PoC.Mem Interface

PoC.Mem is a single-cycle, pipelined memory interface used by various memory controllers and related components like caches. Memory accesses are always word aligned, and during writes a mask defines which bytes are actually written to the memory (if supported by the memory controller).

Configuration

Each entity may have an individual configuration, especially if it has two PoC.Mem interfaces or if it adapts between PoC.Mem and another interface.

The typical configuration parameters are:

Parameter Description
ADDR_BITS or A_BITS Number of address bits. Each address identifies exactly one memory word.
DATA_BITS or D_BITS Size of a memory word in bits. DATA_BITS must be divisible by 8.

A memory word consists of DATA_BITS/8 bytes.

Individual bytes are only addressed during writes by the write mask. The write mask has one mask-bit for each byte in a memory word.

For example, a 1 KiByte memory with a 32-bit datapath has the following configuration:

  • 4 bytes per memory word,
  • ADDR_BITS=8 because \(\log_2(1\,\mbox{KiByte} / 4\,\mbox{bytes}) = 8\), and
  • DATA_BITS=32 which is the datapath size in bits.

Interface signals

The following signal names are typically prefixed in the port list of a concrete entity to separate the PoC.Mem interface from other interfaces of the entity. Moreover, clock and reset may be shared with other interfaces of the entity.

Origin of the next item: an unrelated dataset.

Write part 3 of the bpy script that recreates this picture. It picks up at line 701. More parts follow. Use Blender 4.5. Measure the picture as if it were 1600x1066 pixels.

The PoC.Mem interface consists of the following signals:

Signal Description
clk The clock. All other signals are synchronous to the rising edge of this clock.
rst High-active synchronous reset.
rdy High-active ready for request.
req High-active request.
write ‘1’ if write request, ‘0’ if read request
addr The (word) address.
wdata The data to be written to the memory.
wmask (optional) Write-mask, for each byte: ‘0’ = write byte, ‘1’ = mask byte from write. Signal/port is omitted if write mask is not supported.
rstb High-active read-strobe.
rdata The read-data returned from the memory.

The interface is actually splitted into two parts:

  • the request part: signals rdy, req, write, addr, wdata and wmask, and
  • the read-reply part: signals rstb and rdata.

Operation

The request and the read-reply part operate indepent of each other to support pipelined reading from memory. The pipeline depth is defined by the actual memory controller. If a user application does support only a specific number of outstanding reads, then the application must limit the number of issued reads on its own.

Requests

If req is low, then no request is issued to the memory in the current clock cycle. The state of the signals write, addr, wdata and wmask doesn’t care.

If req is high, then a request is issued to the memory in the current clock cycle as given by write, addr, wdata and wmask. The request will be accepted by the memory, if rdy is high in the same clock cycle, otherwise the request will be ignored. wdata and wmask doesn’t care if a read request is issued.

rdy does not depend on req in the current clock cycle. rdy may go low in the following clock cycle after a request has been issued or a synchronous reset has been applied.

Read Replies

If rstb is high in the current clock cycle, then rdata delivers the requested read data (read reply). Otherwise, if rstb is low, then rdata is unknown. The user application has to immediatly handle the incoming read data, because it cannot signal ready or acknowledge.

After issuing a read request, the memory responds with a read reply in the following clock cycle (i.e. synchronous read) or any later clock cycle depending on the pipeline depth. For each read request, a read reply is generated. Read requests are not reordered.